When your first child travels earthside and into your hands, you are also born as a parent.

Ten years ago today I became a mother to a chubby, beautiful, strong baby, and my life, this life, began. I remember one thing very strongly from the first moments after birth: The feeling of having been given an enormous privilege. This baby is my daughter. I had won the lottery, I was the luckiest mother in the world because this child had chosen me to be her mama. After ten years, this feeling is just as strong. That chubby, dark haired baby has grown into a tall girl with hair the colour of sand and the most beautiful smile. She is funny, open, caring, strong, independent, crazy, smart, artistic, sensitive, reflected. She is still my baby, she still snuggles up close and lets me in, and yet this new person is emerging, all the time. At ten, I have to accept that her childhood is in transit, and that we are entering a whole new path together. It is so exciting and I'm so curious, and still: There is a little lump in my throat that won't go away.

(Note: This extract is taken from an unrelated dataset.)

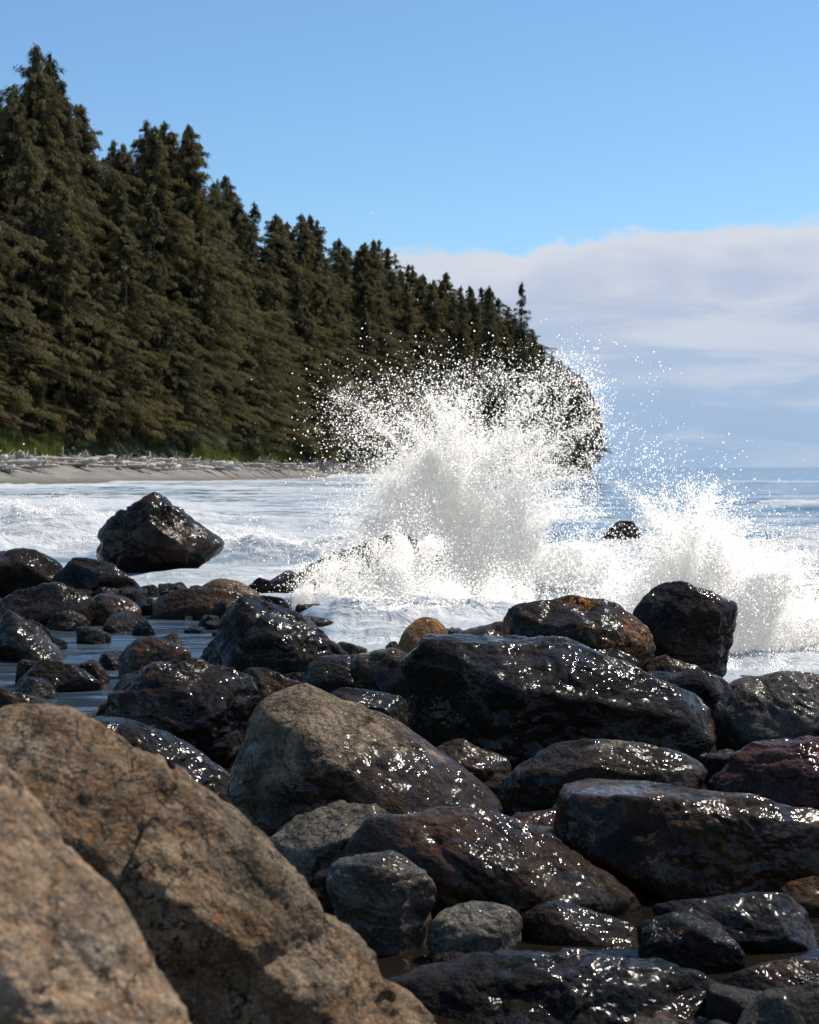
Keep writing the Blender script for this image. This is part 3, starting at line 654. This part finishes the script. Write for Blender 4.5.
# headland rock and shrubs
boulder([(505,375),(545,362),(575,378),(594,402),(600,430),(597,455),(594,470),(500,470)],428,'cliff','steep rocky headland bluff overgrown with brush',6,thick=.6,seed=77,rough=1.6,name='headland_bluff',group='',cat='cliff')
m,t,out=new_mat('shrub_foliage'); tc=t.new('ShaderNodeTexCoord').outputs['Object']; oi=t.new('ShaderNodeObjectInfo').outputs['Random']
c=t.mix(t.noise(tc,1.2,3),(.03,.036,.012),(.12,.125,.035)); c=t.mix(oi,c,t.mix(.3,c,(.12,.17,.03)))
p=principled(t,c,.8); t.l.new(p.outputs[0],out.inputs[0]); SHR=m
shm=[]
for k in range(3):
    r=np.random.default_rng(80+k); n=2600; C=[]
    for j in range(9):
        c=r.normal(size=3)*np.array([.55,.55,.3]); c[2]=abs(c[2])+.3
        g=r.normal(size=(n//9,3)); g/=np.linalg.norm(g,axis=1)[:,None]; C.append(c+g*r.uniform(.3,.55)*(.7+.3*r.random((n//9,1))))
    C=np.vstack(C); n=len(C); d=r.normal(size=(n,3)); d/=np.linalg.norm(d,axis=1)[:,None]; s=np.cross(d,r.normal(size=(n,3))); s/=np.linalg.norm(s,axis=1)[:,None]
    V=np.stack([C-d*.05+s*.045,C-d*.05-s*.045,C+d*.09],1).reshape(-1,3); me=mk_mesh('shrub',V,np.arange(3*n).reshape(n,3),False); me.materials.append(SHR); shm.append(me)
def shrub(x,y,z,s,lab):
    o=bpy.data.objects.new('shrub',shm[int(rng.integers(3))]); col.objects.link(o); o.location=(x,y,z); o.scale=(s,s,s*rng.uniform(.8,1.3)); o.rotation_euler=(0,0,rng.uniform(0,6))
    o['label']=lab; o['category']='bush'; o['group']='shrubs at the forest edge'
for i in range(90):
    px=rng.uniform(470,598)
    top=np.interp(px,[470,545,575,598,604],[335,368,386,418,440]); py=top+rng.random()**1.0*(462-top)
    y=428-15*math.sqrt(max(.05,(py-top)/(470-top)))+rng.uniform(-1,1)
    x,z=W(px,py,y); shrub(x,y,z-1.5,rng.uniform(1.0,2.2),'dark brush growing on the rocky headland')
for i in range(120):
    px=rng.uniform(-60,430)
    w0=np.interp(px,PXK,WK)+np.interp(px,PXK,BWK); y=w0+rng.uniform(1.5,4.5); x=(px-409.5)/F*y
    shrub(x,y,float(land(np.array([x]),np.array([y]))[0])-.2,rng.uniform(.6,1.4),'green bush where forest meets the beach')
# beach grass
m,t,out=new_mat('beach_grass'); geo=t.new('ShaderNodeNewGeometry')
gc=t.mix(t.noise(geo.outputs['Position'],.5,4),(.09,.12,.028),(.28,.31,.07))
p=principled(t,gc,.7); tr=t.new('ShaderNodeBsdfTranslucent'); t.l.new(gc,tr.inputs[0])
mx=t.new('ShaderNodeMixShader'); mx.inputs[0].default_value=.45; t.l.new(p.outputs[0],mx.inputs[1]); t.l.new(tr.outputs[0],mx.inputs[2]); t.l.new(mx.outputs[0],out.inputs[0])
n=56000; px=np.where(rng.random(n)<.5,rng.uniform(-80,62,n),rng.uniform(192,300,n)); y=np.interp(px,PXK,WK)+np.interp(px,PXK,BWK)-1.0+4.8*rng.random(n)
x=(px-409.5)/F*y; z=land(x,y); hh=rng.uniform(.4,1.2,n)*(1+.8*n3(np.stack([x*.3,y*.3,x*0],-1)))
a=rng.uniform(0,6.28,n); w=.10
V=np.stack([np.stack([x-np.cos(a)*w,y-np.sin(a)*w,z-.1],-1),np.stack([x+np.cos(a)*w,y+np.sin(a)*w,z-.1],-1),np.stack([x+rng.normal(size=n)*.3,y+rng.normal(size=n)*.3,z+hh],-1)],1).reshape(-1,3)
mk_obj('beach_grass',mk_mesh('beach_grass',V,np.arange(3*n).reshape(n,3),False),m,kind='stuff',label='green grass along the top of the beach',category='grass')
# driftwood
m,t,out=new_mat('driftwood'); tc=t.new('ShaderNodeTexCoord').outputs['Object']; oi=t.new('ShaderNodeObjectInfo').outputs['Random']
c=t.mix(t.noise(tc,2.5,5),(.34,.31,.27),(.70,.66,.6)); c=t.mix(t.math('MULTIPLY',oi,.55),c,(.2,.155,.115))
p=principled(t,c,.85); t.l.new(p.outputs[0],out.inputs[0]); DW=m
dm=[]
for k in range(5):
    r=np.random.default_rng(60+k); L=6.; seg=14; kk=8; VV=[];FF=[]
    for j in range(seg+1):
        q=j/seg; c=np.array([(q-.5)*L,.25*math.sin(q*3+k),.12*math.sin(q*4+k*2)+.2]); rr=(.30-.17*q)*(1+.12*r.normal()); 
        if j==0: rr=.42 if k%2 else .3
        if j==1 and k%2: rr=.36
        th=np.arange(kk)*2*np.pi/kk
        VV.append(c+np.stack([np.zeros(kk)+r.normal(size=kk)*.03*(j==0)*4,np.cos(th)*rr*(1+.15*r.normal(size=kk)),np.sin(th)*rr*(1+.15*r.normal(size=kk))],-1))
    for j in range(seg):
        for i in range(kk): FF.append([j*kk+i,j*kk+(i+1)%kk,(j+1)*kk+(i+1)%kk,(j+1)*kk+i])
    o=len(VV)*kk
    for j in range(4):
        q=r.uniform(.2,.9); b=np.array([(q-.5)*L,0,.25]); dv=r.normal(size=3); dv[2]=abs(dv[2])+.3; dv/=np.linalg.norm(dv); e=b+dv*r.uniform(.6,1.5)
        u=np.cross(dv,[0,0,1.]); u/=np.linalg.norm(u)+1e-6; v=np.cross(dv,u)
        for cc_,rr in ((b,.09),(e,.03)): VV.append(np.array([cc_+rr*(math.cos(a_)*u+math.sin(a_)*v) for a_ in np.arange(8)*math.pi/4]))
        for i in range(8): FF.append([o+i,o+(i+1)%8,o+8+(i+1)%8,o+8+i])
        o+=16
    bm=mk_mesh('driftwood_log',np.vstack(VV),np.array(FF)); b2=bmesh.new(); b2.from_mesh(bm); bmesh.ops.holes_fill(b2,edges=[e for e in b2.edges if e.is_boundary],sides=8); b2.to_mesh(bm); b2.free()
    bm.materials.append(DW); dm.append(bm)
for i in range(170):
    px=rng.uniform(-60,405); w0=np.interp(px,PXK,WK); bw=np.interp(px,PXK,BWK); y=w0+bw*(.45+.45*rng.random()**.6); x=(px-409.5)/F*y
    o=bpy.data.objects.new('driftwood_log',dm[int(rng.integers(5))]); col.objects.link(o); s=rng.uniform(.5,1.35)
    o.location=(x,y,float(land(np.array([x]),np.array([y]))[0])+(.3 if rng.random()<.3 else -.05)); o.scale=(s,s,s*.9); o.rotation_euler=(0,rng.uniform(-.12,.12),rng.normal()*.6+(3.14 if rng.random()<.5 else 0))
    o['label']='bleached driftwood log lying on the sand'; o['category']='driftwood'; o['group']='driftwood logs along the beach'
# ---------------- world ----------------
w=bpy.data.worlds.new('World'); scene.world=w; w.use_nodes=True; w.node_tree.nodes.clear(); t=NT(w.node_tree)
out=t.new('ShaderNodeOutputWorld'); bg=t.new('ShaderNodeBackground'); bg.inputs[1].default_value=.1
sky=t.new('ShaderNodeTexSky',sky_type='NISHITA'); sky.sun_disc=False; sky.sun_elevation=EL; sky.sun_rotation=AZ; sky.air_density=1.0; sky.dust_density=.3; sky.ozone_density=2.0
g=t.new('ShaderNodeTexCoord').outputs['Generated']; sp=t.new('ShaderNodeSeparateXYZ'); t.l.new(g,sp.inputs[0])
x,y,z=sp.outputs; az=t.math('ARCTAN2',x,y); el=t.math('ARCSINE',z)
cv=t.new('ShaderNodeCombineXYZ'); t.l.new(t.math('MULTIPLY',az,7.0),cv.inputs[0]); t.l.new(t.math('MULTIPLY',el,40.0),cv.inputs[1])
cv2=t.new('ShaderNodeCombineXYZ'); t.l.new(t.math('MULTIPLY',az,24.0),cv2.inputs[0]); t.l.new(t.math('MULTIPLY',el,55.0),cv2.inputs[1])
cn=t.noise(cv.outputs[0],1.0,7,.55,.8); cn2=t.noise(cv2.outputs[0],1.0,8,.58,.4)
edge=t.math('ADD',.131,t.math('ADD',t.math('MULTIPLY',az,.07),t.math('MULTIPLY',t.math('SUBTRACT',cn2,.5),.042)))
dd=t.math('SUBTRACT',edge,el)
mask=t.rng(dd,-.0025,.0055)
tc_=t.rng(el,.02,.12)
ccol=t.mix(tc_,(3.4,4.7,7.0),(5.3,5.8,7.1))
ccol=t.mix(t.math('MULTIPLY',t.rng(cn,.42,.66),.55),ccol,(7.2,7.4,8.0))
ccol=t.mix(t.math('MULTIPLY',t.rng(cn,.5,.32),.4),ccol,(4.0,5.1,7.1))
ccol=t.mix(t.math('MULTIPLY',t.rng(dd,.03,.0),.65),ccol,(7.7,7.8,8.2))
ccol=t.mix(t.rng(el,.0,.05,.5,0),ccol,(3.1,4.7,7.1))
skc=t.mix(1.0,sky.outputs[0],(1.0,1.26,1.42),'MULTIPLY')
t.l.new(t.mix(t.math('MULTIPLY',mask,.93),skc,ccol),bg.inputs[0]); t.l.new(bg.outputs[0],out.inputs[0])
# sun
sd=bpy.data.lights.new('sun','SUN'); sd.energy=5.0; sd.angle=math.radians(.5); sd.color=(1,.93,.82)
so=bpy.data.objects.new('sun',sd); col.objects.link(so)
so.rotation_euler=Vector(SUNV).to_track_quat('Z','Y').to_euler(); so.location=(0,0,80)
# camera
cd=bpy.data.cameras.new('camera'); cam=bpy.data.objects.new('camera',cd); col.objects.link(cam); scene.camera=cam
cam.location=(0,0,EYE); cam.rotation_euler=(math.radians(90),0,0)
cd.sensor_fit='VERTICAL'; cd.sensor_height=24; cd.sensor_width=24; cd.lens=F/1024*24; cd.shift_y=-45/1024
cd.clip_start=.1; cd.clip_end=60000
cd.dof.use_dof=True; cd.dof.focus_distance=13; cd.dof.aperture_fstop=3.6
print('trees',trees,'cobbles',cnt)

I think of all the hugs, kisses, i-love-yous, all the lullabies and mornings, all the meals, conversations, the laughter and the tears, the arguments, i'm-sorrys, of the every-days and all the moments, those moments that were ten years, the moments that make a life. 

I think of us holding hands and walking side by side, and in that image lies a promise, the promise that I won't let go, not ever, not in ten years or a hundred. 

Happy birthday, my lovely, wonderful girl.